PROBLEM STATEMENT: Take each line that has the word "only" and return it.

— Start DATA SUPPLIED —

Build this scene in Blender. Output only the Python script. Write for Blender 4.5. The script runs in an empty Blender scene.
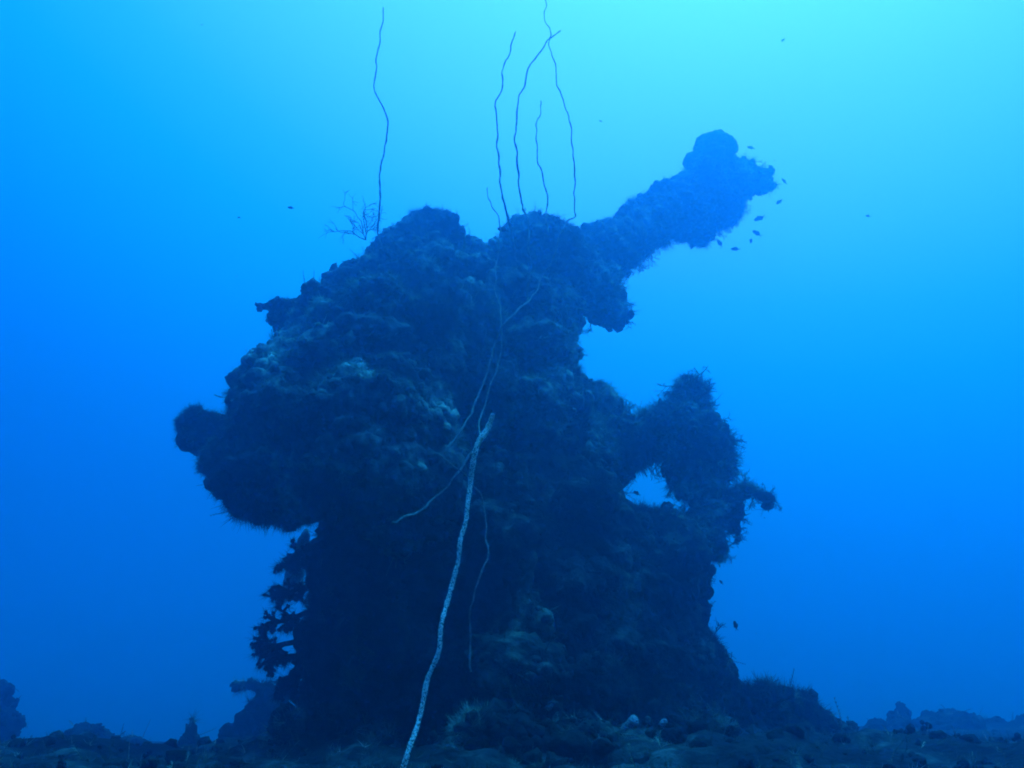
import bpy, math, random
import numpy as np
from mathutils import Vector, noise, Matrix

# ------------------------------------------------------------------ camera, light, water
scene = bpy.context.scene
col = scene.collection
PITCH = math.radians(23.5)
CAM = np.array([0.0, 0.0, 0.45])
FPX = 796.0
cd = bpy.data.cameras.new("camera")
cd.lens = 36.0 * FPX / 1024.0
cd.sensor_width = 36.0
cd.clip_start = 0.02
cd.clip_end = 2000.0
cam = bpy.data.objects.new("camera", cd)
cam.location = CAM
cam.rotation_euler = (math.radians(90) + PITCH, 0, 0)
col.objects.link(cam)
scene.camera = cam

scene.view_settings.view_transform = 'Standard'
scene.view_settings.look = 'None'
scene.view_settings.exposure = 0.0
scene.view_settings.gamma = 1.0
cy = scene.cycles
cy.use_denoising = True
try:
    cy.denoiser = 'OPENIMAGEDENOISE'
    cy.denoising_input_passes = 'RGB_ALBEDO_NORMAL'
except Exception:
    pass
cy.max_bounces = 6
cy.diffuse_bounces = 2
cy.glossy_bounces = 1
cy.volume_bounces = 3
cy.filter_width = 1.9

SUN_AZ, SUN_EL = math.radians(45), math.radians(71)
SUN = Vector((math.sin(SUN_AZ) * math.cos(SUN_EL), math.cos(SUN_AZ) * math.cos(SUN_EL), math.sin(SUN_EL)))


def lin(c):
    c = c / 255.0
    return c / 12.92 if c <= 0.04045 else ((c + 0.055) / 1.055) ** 2.4


world = bpy.data.worlds.new("World")
scene.world = world
world.use_nodes = True
wt = world.node_tree
wt.nodes.clear()
w_out = wt.nodes.new('ShaderNodeOutputWorld')
w_bg = wt.nodes.new('ShaderNodeBackground')
w_bg.inputs['Strength'].default_value = 1.0
w_tc = wt.nodes.new('ShaderNodeTexCoord')
w_dot = wt.nodes.new('ShaderNodeVectorMath')
w_dot.operation = 'DOT_PRODUCT'
w_dot.inputs[1].default_value = SUN
w_map = wt.nodes.new('ShaderNodeMapRange')
w_map.inputs['From Min'].default_value = -1
w_map.inputs['From Max'].default_value = 1
w_rmp = wt.nodes.new('ShaderNodeValToRGB')
wt.links.new(w_tc.outputs['Generated'], w_dot.inputs[0])
wt.links.new(w_dot.outputs['Value'], w_map.inputs['Value'])
wt.links.new(w_map.outputs['Result'], w_rmp.inputs['Fac'])
# radiance of the open water by angle from the sunlit surface (green channel level -> red, blue)
PAL = [(0, 0, 0), (20, 0, 72), (60, 0, 142), (89, 0, 182), (108, 0, 210), (120, 0, 230), (135, 0, 244), (163, 1, 272),
       (173, 9, 288), (199, 88, 326), (218, 128, 335), (231, 160, 340), (245, 178, 346), (262, 190, 356)]
STOPS = [(-1.0, 4), (-0.5, 10), (-0.1, 38), (0.1, 58), (0.24, 78), (0.35, 99), (0.43, 122), (0.53, 152), (0.64, 177),
         (0.70, 189), (0.79, 211), (0.85, 222), (0.91, 233), (1.0, 252)]
els = w_rmp.color_ramp.elements
for i, (t, g) in enumerate(STOPS):
    p = (t + 1) / 2
    e = els[i] if i < 2 else els.new(p)
    e.position = p
    gs = [q[0] for q in PAL]
    r_ = np.interp(g, gs, [q[1] for q in PAL])
    b_ = np.interp(g, gs, [q[2] for q in PAL])
    e.color = (lin(r_), lin(g), lin(b_), 1)
w_sky = wt.nodes.new('ShaderNodeTexSky')
w_sky.sky_type = 'NISHITA'
w_sky.sun_disc = False
w_sky.sun_elevation = SUN_EL
w_sky.sun_rotation = SUN_AZ
# daylight only gets through the narrow window of the surface right overhead, filtered blue by the water
w_sep = wt.nodes.new('ShaderNodeSeparateXYZ')
w_win = wt.nodes.new('ShaderNodeMapRange')
w_win.interpolation_type = 'SMOOTHSTEP'
w_win.inputs['From Min'].default_value = 0.82
w_win.inputs['From Max'].default_value = 0.98
w_fil = wt.nodes.new('ShaderNodeMix')
w_fil.data_type = 'RGBA'
w_fil.blend_type = 'MULTIPLY'
w_fil.inputs[0].default_value = 1.0
w_fil.inputs[7].default_value = (0.0, 1.05, 2.4, 1)
w_sc = wt.nodes.new('ShaderNodeVectorMath')
w_sc.operation = 'SCALE'
w_add = wt.nodes.new('ShaderNodeVectorMath')
wt.links.new(w_tc.outputs['Generated'], w_sep.inputs[0])
wt.links.new(w_sep.outputs['Z'], w_win.inputs['Value'])
wt.links.new(w_sky.outputs['Color'], w_fil.inputs[6])
wt.links.new(w_fil.outputs[2], w_sc.inputs[0])
wt.links.new(w_win.outputs['Result'], w_sc.inputs['Scale'])
wt.links.new(w_rmp.outputs['Color'], w_add.inputs[0])
wt.links.new(w_sc.outputs['Vector'], w_add.inputs[1])
wt.links.new(w_add.outputs['Vector'], w_bg.inputs['Color'])
wt.links.new(w_bg.outputs['Background'], w_out.inputs['Surface'])

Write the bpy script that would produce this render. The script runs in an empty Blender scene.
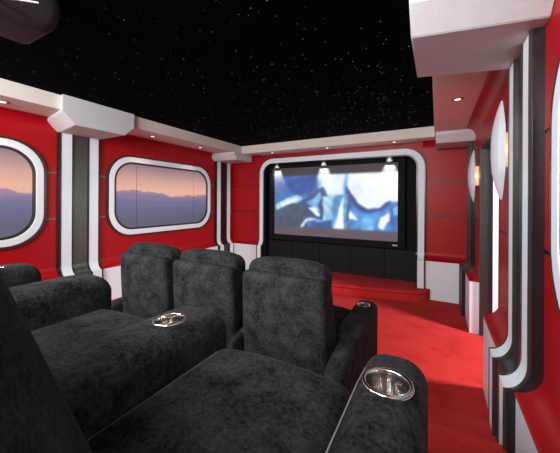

— End DATA SUPPLIED —

CORRECT ANSWER:
Build this scene in Blender. Output only the Python script. Write for Blender 4.5. The script runs in an empty Blender scene.
# daylight only gets through the narrow window of the surface right overhead, filtered blue by the water